By implementing an electronic signature workflow covering the entire HR document chain (employment promise, permanent contract, confidentiality agreement, working-from-home policy, IT charter), the group reduced the contractualisation period to less than 48 hours. The retention rate of offers accepted before the first day improved by 22 points over 12 months. The solution, accessible from any device, also improved the candidate NPS score by +18 points.
For similar profiles, electronic signature solutions offer pre-configured contract templates and multi-level approval workflows adapted to matrix organisations.
Scenario 3: A specialist recruitment firm secures its mandates
A recruitment firm specialising in IT and digital functions, managing approximately 80 to 100 active mandates simultaneously, had to have several hundred documents signed each year: recruitment mandates, candidate presentation conventions, confidentiality commitment letters.
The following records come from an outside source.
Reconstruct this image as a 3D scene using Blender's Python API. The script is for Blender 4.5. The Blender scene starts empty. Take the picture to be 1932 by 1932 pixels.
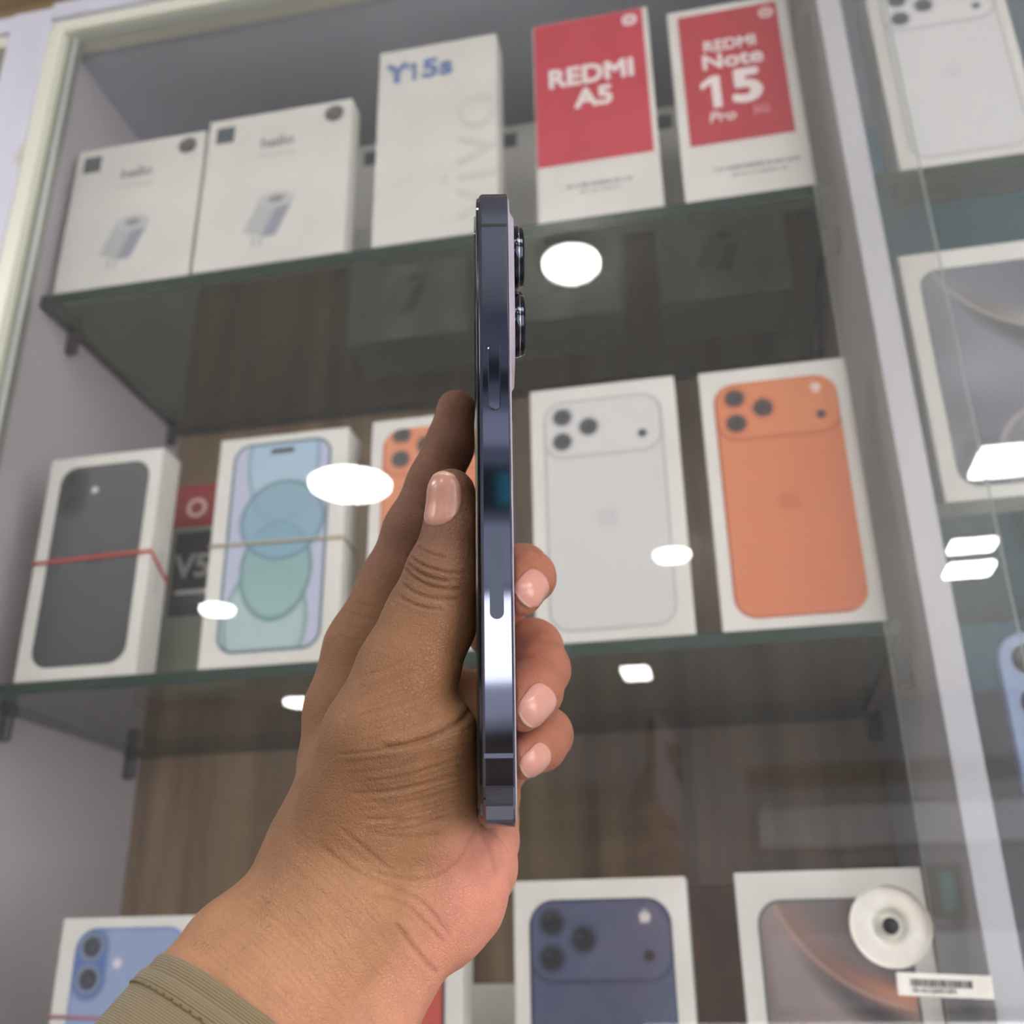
import bpy, bmesh, math, random
import numpy as np
from mathutils import Vector, Matrix
from mathutils.bvhtree import BVHTree
random.seed(4); rng = np.random.default_rng(4)
S = bpy.context.scene
COL = S.collection

# ------------------------------------------------------------ camera, world, light, exposure
EYE = np.array([0., 0., 1.40])
YAW, PIT, ROL, FPX = math.radians(11.286), math.radians(23.385), math.radians(-0.901), 1989.7
def cam_axes():
    cy, sy, cp, sp = math.cos(YAW), math.sin(YAW), math.cos(PIT), math.sin(PIT)
    fw = np.array([-sy*cp, cy*cp, sp]); rt = np.array([cy, sy, 0.]); up = np.cross(rt, fw)
    cr, sr = math.cos(ROL), math.sin(ROL)
    return np.array([cr*rt+sr*up, -sr*rt+cr*up, -fw])
AX = cam_axes()
cd = bpy.data.cameras.new('camera'); cam = bpy.data.objects.new('camera', cd); COL.objects.link(cam)
mw = Matrix.Identity(4)
for i in range(3):
    for j in range(3): mw[i][j] = AX[j][i]
    mw[i][3] = EYE[i]
cam.matrix_world = mw
cd.sensor_width = 36; cd.lens = FPX/1932*36; cd.clip_start = .02
cd.dof.use_dof = True; cd.dof.focus_distance = .262; cd.dof.aperture_fstop = 15.5
S.camera = cam
wd = bpy.data.worlds.new('world'); S.world = wd; wd.use_nodes = True
wd.node_tree.nodes['Background'].inputs[0].default_value = (1, .985, .99, 1)
wd.node_tree.nodes['Background'].inputs[1].default_value = 5.5
S.view_settings.view_transform = 'Standard'; S.view_settings.look = 'None'
S.view_settings.exposure = 0.10; S.view_settings.gamma = 1
S.view_settings.use_curve_mapping = False
S.cycles.transparent_max_bounces = 24
LAMP = 60.0      # emission of the round ceiling lamps
# ------------------------------------------------------------ helpers
def lin(c):
    c = np.asarray(c, float)/255.
    return np.where(c <= .04045, c/12.92, ((c+.055)/1.055)**2.4)
def L4(c): return (*[float(v) for v in lin(c)], 1.)
MATS = {}
def mat(name, col=(200, 200, 200), rough=.5, metal=0, spec=.5, emit=None, es=0, coat=0):
    if name in MATS: return MATS[name]
    m = bpy.data.materials.new(name); m.use_nodes = True; b = m.node_tree.nodes['Principled BSDF']
    b.inputs['Base Color'].default_value = L4(col); b.inputs['Roughness'].default_value = rough
    b.inputs['Metallic'].default_value = metal; b.inputs['Specular IOR Level'].default_value = spec
    b.inputs['Coat Weight'].default_value = coat
    if emit: b.inputs['Emission Color'].default_value = L4(emit); b.inputs['Emission Strength'].default_value = es
    MATS[name] = m; return m
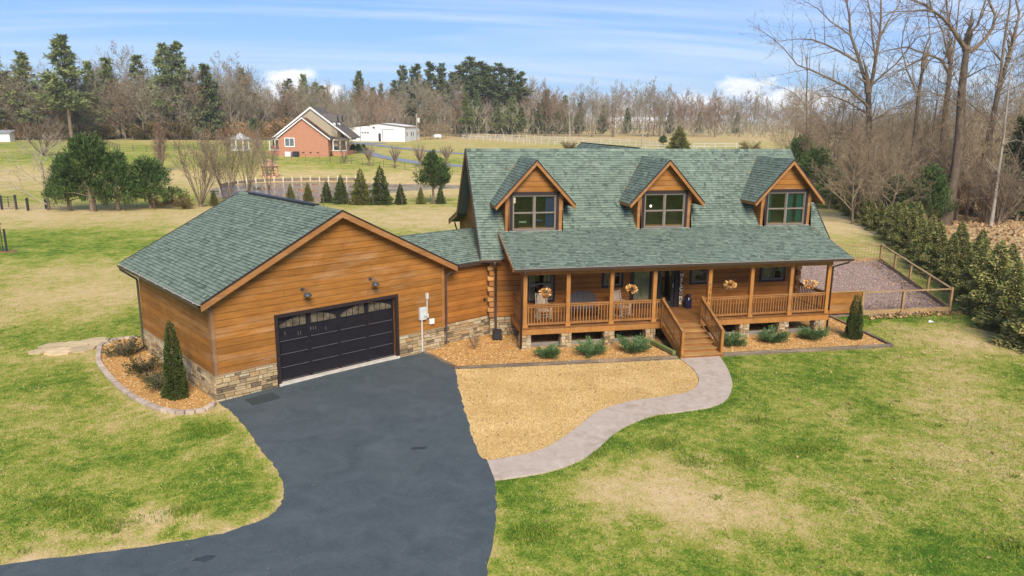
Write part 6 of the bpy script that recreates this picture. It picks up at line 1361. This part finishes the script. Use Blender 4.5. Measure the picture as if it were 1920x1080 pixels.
# ------------------------------------------------------------------ neighbours
def local(u, v, yaw):
    p = at(u, v); return p, yaw
p = at(570, 293); SC_ = depth(p)/FPX   # metres per photo pixel here
B = thing('brick_house', 'red brick house with tan siding gable and white porches beyond the pond', 'house', p, -.22)
hw_ = 43*SC_*1.08; eh = 36*SC_; ph = 71*SC_; dp_ = 11.
MB().prism([(-hw_, -.5), (hw_, -.5), (hw_, eh), (0, ph), (-hw_, eh)], lambda x, z: (x, 0, z), lambda x, z: (x, 3.2, z)).build('brick_wing', M['brick'], B)
rs = (ph-eh)/hw_
for s in (-1, 1):
    slab('roof', [(s*(hw_+.5), -.35, eh-rs*.5), (0, -.35, ph), (0, 3.2, ph), (s*(hw_+.5), 3.2, eh-rs*.5)], .12, M['roofdark'], B)
    m = MB(); m.add([(s*(hw_+.5), -.40, eh-rs*.5-.25), (0, -.40, ph-.22), (0, -.40, ph+.03), (s*(hw_+.5), -.40, eh-rs*.5+.03), (s*(hw_+.5), -.355, eh-rs*.5-.25), (0, -.355, ph-.22), (0, -.355, ph+.03), (s*(hw_+.5), -.355, eh-rs*.5+.03)], ((0, 1, 2, 3), (4, 7, 6, 5), (0, 4, 5, 1), (1, 5, 6, 2), (2, 6, 7, 3), (3, 7, 4, 0))); m.build('white_fascia', M['white'], B)
ph2 = ph+2.0; hx = hw_*1.55; cx2 = .9; e2 = eh
MB().prism([(cx2-hx+.5, -.5), (cx2+hx-2.5, -.5), (cx2+hx-2.5, e2+1.5), (cx2, ph2), (cx2-hx+.5, e2)], lambda x, z: (x, 3.25, z), lambda x, z: (x, 12, z)).build('tan_gable', M['tan'], B)
rs2 = (ph2-e2)/hx
for s in (-1, 1):
    slab('roof', [(cx2+s*(hx+.4), 2.9, e2-rs2*.4), (cx2, 2.9, ph2+.1), (cx2, 12.3, ph2+.1), (cx2+s*(hx+.4), 12.3, e2-rs2*.4)], .12, M['roofdark'], B)
    m = MB(); m.add([(cx2+s*(hx+.4), 2.85, e2-rs2*.4-.35), (cx2, 2.85, ph2-.25), (cx2, 2.85, ph2+.13), (cx2+s*(hx+.4), 2.85, e2-rs2*.4+.03), (cx2+s*(hx+.4), 2.895, e2-rs2*.4-.35), (cx2, 2.895, ph2-.25), (cx2, 2.895, ph2+.13), (cx2+s*(hx+.4), 2.895, e2-rs2*.4+.03)], ((0, 1, 2, 3), (4, 7, 6, 5), (0, 4, 5, 1), (1, 5, 6, 2), (2, 6, 7, 3), (3, 7, 4, 0))); m.build('white_fascia', M['white'], B)
for yy in (4.5, 8.5):
    D2 = MB().prism([(-.9, 5.2), (.9, 5.2), (.9, 7.0), (0, 8.3), (-.9, 7.0)], lambda y, z: (cx2+1.0, yy+y, z), lambda y, z: (cx2+hx*.62, yy+y, z)).build('dormer', M['white'], B)
    MB().box(cx2+hx*.62+.01, cx2+hx*.62+.04, yy-.4, yy+.4, 5.6, 6.9).build('window', M['blue_glass'], D2)
    for s in (-1, 1): slab('dormer_roof', [(cx2+.2, yy+s*1.2, 6.75), (cx2+hx*.62+.3, yy+s*1.2, 6.75), (cx2+hx*.62+.3, yy, 8.4), (cx2+.2, yy, 8.4)], .1, M['roofdark'], D2)
w_ = MB().box(-hw_+1.2, -hw_+3.2, -.05, .0, 1.9*.95, 3.6).build('window', M['white'], B); MB().box(-hw_+1.35, -hw_+2.15, -.07, -.052, 2.0, 3.45).build('pane', M['blue_glass'], w_); MB().box(-hw_+2.25, -hw_+3.05, -.07, -.052, 2.0, 3.45).build('pane', M['blue_glass'], w_)
for k in range(5): MB().box(-hw_+1.7+k*1.45, -hw_+2.15+k*1.45, -.04, 0, .62, .82).build('foundation_vent', M['brown'], B)
for s, ln in ((-1, 2.7), (1, 3.2)):
    x0, x1 = (s*hw_, s*(hw_+ln)); xa, xb = min(x0, x1), max(x0, x1)
    PB_ = MB().box(xa+(.02 if s > 0 else 0), xb-(.02 if s < 0 else 0), 2.5, 9, -.4, 1.0).build('porch', M['brick'], B)
    slab('porch_roof', [(s*hw_*.9, 1.9, eh+.25), (s*(hw_+ln+.4), 1.9, eh-.5), (s*(hw_+ln+.4), 9.5, eh-.5), (s*hw_*.9, 9.5, eh+.25)], .15, M['roofdark'], PB_)
    MB().box(xa, xb+.1, 2.35, 2.45, eh-.75, eh-.45).build('porch_beam', M['white'], PB_); MB().box(xa, xb+.05, 2.38, 2.47, 1.0, 1.15).build('porch_floor', M['white'], PB_)
    for q in (.12, .55, .95):
        xx = x0+(x1-x0)*q; MB().box(xx-.12, xx+.12, 2.35, 2.6, 1.15, eh-.5).build('column', M['white'], PB_)
    MB().box(xa+.1, xb-.1, 4.5, 4.6, 1.15, eh-.6).build('porch_wall', M['brick'] if s > 0 else M['interior'], PB_)
    MB().box(xa+.3, xb-.2, 2.7, 2.75, 1.3, 1.9).build('porch_screen', M['redroof'] if s < 0 else M['slate'], PB_)
for k, (u, mm, lab) in enumerate(((541, 'white', 'white heating unit at the foot of the brick gable'), (555, 'slate', 'grey heating unit at the foot of the brick gable'))):
    q = at(u, 293.5); o = thing('heating_unit', lab, 'air conditioner', q, B.rotation_euler.z); m = MB().box(-.55, .55, -.5, .5, 0, .95).build('casing', M[mm], o); bevel(m, .04); m = MB(); m.lathe([(.42, .951), (.42, .98), (.1, 1.0)], n=12); m.build('fan_grille', M['black'], o)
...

Paper or unsecured PDF management generated significant legal risks (inability to prove signature date, challenge to document authenticity).
The adoption of eIDAS-compliant advanced electronic signature made it possible to legally timestamp each document, create an unalterable digital registry and reduce administrative processing time by 60% per mandate. In the event of fee disputes (approximately 2 to 3 contentious cases per year), the firm now has irrefutable electronic evidence recognised by French courts. Consult our documentation to choose the solution adapted to your volume and compliance requirements.
Conclusion
Optimising your recruitment process is a strategic investment that directly impacts the quality of hires, team performance and company competitiveness. From rigorous definition of need through to post-integration KPI monitoring, each stage of the process deserves particular attention and appropriate tools.
Digitalisation — and in particular electronic signature of employment contracts — has become an essential lever for accelerating contractualisation, securing HR documents and improving candidate experience. In a labour market where responsiveness makes the difference, every day saved in the process can be decisive.